In five interventions that trace the notion of totalitarianism conceptually rather than historically, Žižek explores how totalitarianism is fundamentally different from Nazi fascism and socialism under Stalin. In a brilliant explication of the Stalinist show trials, and the relationship between Bukharin and Stalin, Žižek reveals the ways in which the October 1917 revolution was a genuinely authentic act, in terms of breaching the dominant system and maintaining one's fidelity to the revolution, that was ultimately perverted by Stalin who framed mass exterminations in terms of Kantian ethical duty and responsibility. Žižek still sees in communism, though, the kernel of a radical emancipatory project that might be the only escape from the structural grip of Capital that renders impotent nearly every major political challenge to it.
Žižek decries much of the left's seeming complicity with liberal-democracy and the spread of capital, arguing that both the feminist-deconstructionist who reluctantly embraces melancholia as one's permanent state of being, and the cultural studies intellectual who embraces a complete relativism, cannot properly commit authentic acts of resistance. Their positions are, instead, rather easily incorporated within the horizons of liberal-democratic thinking. In striking contrast to prevailing theories on the left that see resistance only in terms of parody, Žižek argues that such a form of resistance is nothing more than resigned acceptance to the status quo and he exhorts us, instead, to summon of the spirit of revolution in order to repoliticise the processes toward inevitable globalisation.
As is characteristic Žižek offers robust chapters on each of his five subjects making accessible the various theories of German Idealism and Lacanian psychoanalysis through repeated references to popular culture. Žižek is at his best when, in opening Did Somebody Say Totalitarianism?, he explains one of the main functions of totalitarianism through a careful reading of the back of a “Celestial Seasonings” green tea bag. Even the title, Did Somebody Say Totalitarianism?, echoes a recent McDonald's advertising campaign. But sometimes his imagination wanders a bit too much as when he claims that the only time one sees manual labour anymore is in the standard James Bond flick in which the hero destroys the place of production. What, then, are we to make of the now standard practice of being able to watch the production process through windows, guided tours, and even Web cams? Like the now rather fashionable restaurant design in which the kitchen is situated in the middle of the restaurant design in which the kitchen is situated in the middle of the restaurant with all those dining able to peer in on the chefs at work, the production process itself has been commodified and staged for the consumer's gaze.
For all of its insights and the many incisive critiques of our current cultural and apolitical present, Did Somebody Say Totalitarianism? is all too familiar.
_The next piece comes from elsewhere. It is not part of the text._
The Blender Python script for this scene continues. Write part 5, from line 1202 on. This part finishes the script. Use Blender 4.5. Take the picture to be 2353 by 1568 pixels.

The same jokes and stories, theories, ruminations, anecdotes, and popular culture references that appear in his many articles, online postings, and the nineteen (and counting) other books authored or edited by him appear here, too. If one has encountered Žižek before, there is little here that is new. That is not to say one should not read it. But if you are prone to skipping reruns, you might want to wait until next season when yet two more books by Žižek are released.